If you know of any CSS hacks that are used widely and that inadvertently target IE8 then I'd gladly update my article and include them in the list of things the IE8 team should fix.

I guess you missed it.

E {property: value;}

The pass band filter which was designed to target IE/Mac but now also targets IE8 (discovered by Ingo Chao) but this could be simply.

E {property: value;}

and reformatting these we have

<code>* /*\*//*/+ /**/html E</code>

<code>* /*/+ /**/html E</code>

I can assure that the IE team are aware of these filters etc. have been discovered. The important point is that these CSS constructions are all valid CSS and it' the invalid ones targeting or filtering IE8 that shows the status of the IE8 CSS parser. Not hacks but rather malformed rulesets or declarations that should be dropped.

#18 Sander Marechal (

Thanks Alan.
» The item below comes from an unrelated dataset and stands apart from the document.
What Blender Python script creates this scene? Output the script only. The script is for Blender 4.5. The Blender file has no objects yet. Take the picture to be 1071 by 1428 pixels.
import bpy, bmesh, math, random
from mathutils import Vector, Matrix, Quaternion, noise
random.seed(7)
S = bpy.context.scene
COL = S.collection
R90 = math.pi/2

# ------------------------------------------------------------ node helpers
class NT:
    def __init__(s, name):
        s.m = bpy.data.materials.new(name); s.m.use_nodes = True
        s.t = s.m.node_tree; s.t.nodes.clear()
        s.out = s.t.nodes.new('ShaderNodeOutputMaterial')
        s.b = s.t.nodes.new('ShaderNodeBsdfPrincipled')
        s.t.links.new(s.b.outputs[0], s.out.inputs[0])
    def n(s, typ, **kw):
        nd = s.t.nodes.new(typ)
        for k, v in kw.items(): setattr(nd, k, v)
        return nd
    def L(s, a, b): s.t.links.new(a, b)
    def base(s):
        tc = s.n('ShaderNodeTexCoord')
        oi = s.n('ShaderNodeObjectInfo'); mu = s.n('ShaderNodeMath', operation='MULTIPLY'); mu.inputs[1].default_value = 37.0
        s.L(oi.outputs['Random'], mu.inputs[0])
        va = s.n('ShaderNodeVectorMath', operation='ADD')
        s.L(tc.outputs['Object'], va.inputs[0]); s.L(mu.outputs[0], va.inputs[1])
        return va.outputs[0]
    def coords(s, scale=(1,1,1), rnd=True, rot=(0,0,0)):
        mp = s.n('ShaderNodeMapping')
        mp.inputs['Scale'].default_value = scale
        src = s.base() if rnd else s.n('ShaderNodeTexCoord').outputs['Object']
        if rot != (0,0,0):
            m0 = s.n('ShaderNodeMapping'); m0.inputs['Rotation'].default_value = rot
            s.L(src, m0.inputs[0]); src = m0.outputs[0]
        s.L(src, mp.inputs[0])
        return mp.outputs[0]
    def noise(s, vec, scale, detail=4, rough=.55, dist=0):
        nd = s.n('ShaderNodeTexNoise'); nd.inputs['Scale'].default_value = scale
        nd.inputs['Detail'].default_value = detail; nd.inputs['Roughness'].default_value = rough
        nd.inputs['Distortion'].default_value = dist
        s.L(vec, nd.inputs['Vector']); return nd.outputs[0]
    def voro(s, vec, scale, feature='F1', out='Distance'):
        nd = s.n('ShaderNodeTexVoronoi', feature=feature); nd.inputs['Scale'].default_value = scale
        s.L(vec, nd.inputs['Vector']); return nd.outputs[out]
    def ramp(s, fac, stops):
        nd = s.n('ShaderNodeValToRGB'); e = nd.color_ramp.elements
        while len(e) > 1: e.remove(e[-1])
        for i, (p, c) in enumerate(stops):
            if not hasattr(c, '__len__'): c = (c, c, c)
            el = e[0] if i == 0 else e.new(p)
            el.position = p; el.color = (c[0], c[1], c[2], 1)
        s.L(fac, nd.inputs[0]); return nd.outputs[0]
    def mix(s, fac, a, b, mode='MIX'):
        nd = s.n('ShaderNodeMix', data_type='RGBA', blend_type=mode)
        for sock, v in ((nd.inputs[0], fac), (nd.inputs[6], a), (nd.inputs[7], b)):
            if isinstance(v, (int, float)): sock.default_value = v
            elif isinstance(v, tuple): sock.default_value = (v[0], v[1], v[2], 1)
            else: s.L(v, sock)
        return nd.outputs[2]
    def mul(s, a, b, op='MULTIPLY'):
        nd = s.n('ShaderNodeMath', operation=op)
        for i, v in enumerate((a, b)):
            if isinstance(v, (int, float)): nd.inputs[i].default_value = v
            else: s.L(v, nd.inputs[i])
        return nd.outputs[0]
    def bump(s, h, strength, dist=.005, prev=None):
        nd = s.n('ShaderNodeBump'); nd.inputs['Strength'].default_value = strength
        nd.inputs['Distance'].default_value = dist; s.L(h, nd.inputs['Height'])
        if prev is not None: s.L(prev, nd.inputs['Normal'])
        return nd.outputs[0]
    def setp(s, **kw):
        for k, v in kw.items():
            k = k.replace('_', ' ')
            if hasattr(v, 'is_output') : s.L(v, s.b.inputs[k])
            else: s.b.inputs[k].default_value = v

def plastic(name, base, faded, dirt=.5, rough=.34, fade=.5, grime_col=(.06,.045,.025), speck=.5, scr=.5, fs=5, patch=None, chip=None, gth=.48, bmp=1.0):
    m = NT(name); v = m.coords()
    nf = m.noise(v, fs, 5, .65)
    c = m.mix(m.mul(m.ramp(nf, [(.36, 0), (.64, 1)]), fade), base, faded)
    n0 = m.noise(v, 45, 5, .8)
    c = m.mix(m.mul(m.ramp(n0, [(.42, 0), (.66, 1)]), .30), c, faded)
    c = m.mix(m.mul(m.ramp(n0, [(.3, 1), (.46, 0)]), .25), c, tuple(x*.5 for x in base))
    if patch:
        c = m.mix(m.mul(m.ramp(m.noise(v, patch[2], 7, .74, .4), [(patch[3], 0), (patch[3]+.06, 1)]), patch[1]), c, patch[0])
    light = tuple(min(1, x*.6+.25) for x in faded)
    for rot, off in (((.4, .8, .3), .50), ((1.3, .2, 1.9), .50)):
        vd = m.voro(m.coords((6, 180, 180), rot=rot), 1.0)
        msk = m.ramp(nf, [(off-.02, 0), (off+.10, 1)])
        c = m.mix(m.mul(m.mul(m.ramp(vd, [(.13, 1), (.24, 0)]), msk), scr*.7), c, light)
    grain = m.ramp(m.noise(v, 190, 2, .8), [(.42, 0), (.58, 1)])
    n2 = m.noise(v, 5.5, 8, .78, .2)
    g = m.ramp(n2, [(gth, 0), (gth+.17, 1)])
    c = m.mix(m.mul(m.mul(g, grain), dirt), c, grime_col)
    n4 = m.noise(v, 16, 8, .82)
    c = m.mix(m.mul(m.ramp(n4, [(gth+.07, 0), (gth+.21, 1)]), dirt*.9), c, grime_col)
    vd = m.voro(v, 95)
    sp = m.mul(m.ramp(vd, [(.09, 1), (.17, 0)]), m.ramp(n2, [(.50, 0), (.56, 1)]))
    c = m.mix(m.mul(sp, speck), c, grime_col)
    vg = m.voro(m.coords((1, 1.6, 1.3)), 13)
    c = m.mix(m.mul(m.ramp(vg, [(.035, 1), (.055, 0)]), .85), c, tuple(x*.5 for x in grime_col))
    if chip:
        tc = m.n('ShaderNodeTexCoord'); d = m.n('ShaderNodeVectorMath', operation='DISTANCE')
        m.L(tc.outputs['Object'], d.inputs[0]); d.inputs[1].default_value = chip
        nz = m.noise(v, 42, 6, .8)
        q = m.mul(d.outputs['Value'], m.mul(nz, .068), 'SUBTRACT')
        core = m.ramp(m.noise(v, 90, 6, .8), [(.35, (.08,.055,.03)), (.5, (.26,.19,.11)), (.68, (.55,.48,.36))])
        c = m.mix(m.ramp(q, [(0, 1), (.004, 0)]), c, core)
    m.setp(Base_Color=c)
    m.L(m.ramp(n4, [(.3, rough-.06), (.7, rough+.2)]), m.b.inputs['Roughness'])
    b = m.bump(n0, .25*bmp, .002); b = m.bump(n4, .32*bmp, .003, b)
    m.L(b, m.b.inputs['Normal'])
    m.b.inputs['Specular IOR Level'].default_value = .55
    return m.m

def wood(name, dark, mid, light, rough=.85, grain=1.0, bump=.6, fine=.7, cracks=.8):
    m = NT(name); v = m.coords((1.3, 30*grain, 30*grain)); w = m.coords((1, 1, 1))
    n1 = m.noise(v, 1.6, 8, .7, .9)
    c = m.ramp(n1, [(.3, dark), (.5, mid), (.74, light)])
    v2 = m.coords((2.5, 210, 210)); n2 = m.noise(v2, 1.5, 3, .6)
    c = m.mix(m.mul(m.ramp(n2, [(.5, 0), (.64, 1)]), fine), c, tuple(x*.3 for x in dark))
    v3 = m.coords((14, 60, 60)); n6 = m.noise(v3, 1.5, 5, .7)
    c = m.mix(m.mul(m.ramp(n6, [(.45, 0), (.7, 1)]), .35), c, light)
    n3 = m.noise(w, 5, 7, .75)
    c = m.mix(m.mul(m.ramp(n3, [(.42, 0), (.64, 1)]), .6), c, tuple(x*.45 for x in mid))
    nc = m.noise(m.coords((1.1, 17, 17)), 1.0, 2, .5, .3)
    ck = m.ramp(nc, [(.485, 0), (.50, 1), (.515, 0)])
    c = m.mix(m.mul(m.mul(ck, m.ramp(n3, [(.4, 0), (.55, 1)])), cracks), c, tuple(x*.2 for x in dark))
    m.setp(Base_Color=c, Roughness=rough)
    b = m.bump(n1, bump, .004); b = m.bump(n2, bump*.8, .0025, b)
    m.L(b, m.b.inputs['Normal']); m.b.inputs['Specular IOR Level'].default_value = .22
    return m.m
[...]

I've updated the article accordingly.

It certainly looks as if the IE8 team simply picked their old parser and implemented detection and workarounds for the most exploited parsing bugs, instead of simply fixing their parser.

#19 Manfred Staudinger (

Beyond Conditional Comments - what about a generalisation of CC's? You can target Safari or Firefox and more without Javascript - view a demo with the URL above.

#20 Davin

Like most things, there is what we know and what we should know. If browsers all displayed things to the same standard, the web would be a friendlier place. The problem lies with the fact people don't like change and so MS has patched things along, never really starting from scratch. But I do feel all browsers should cut loses one day and encourage progress. Rather than supporting poor programming and design.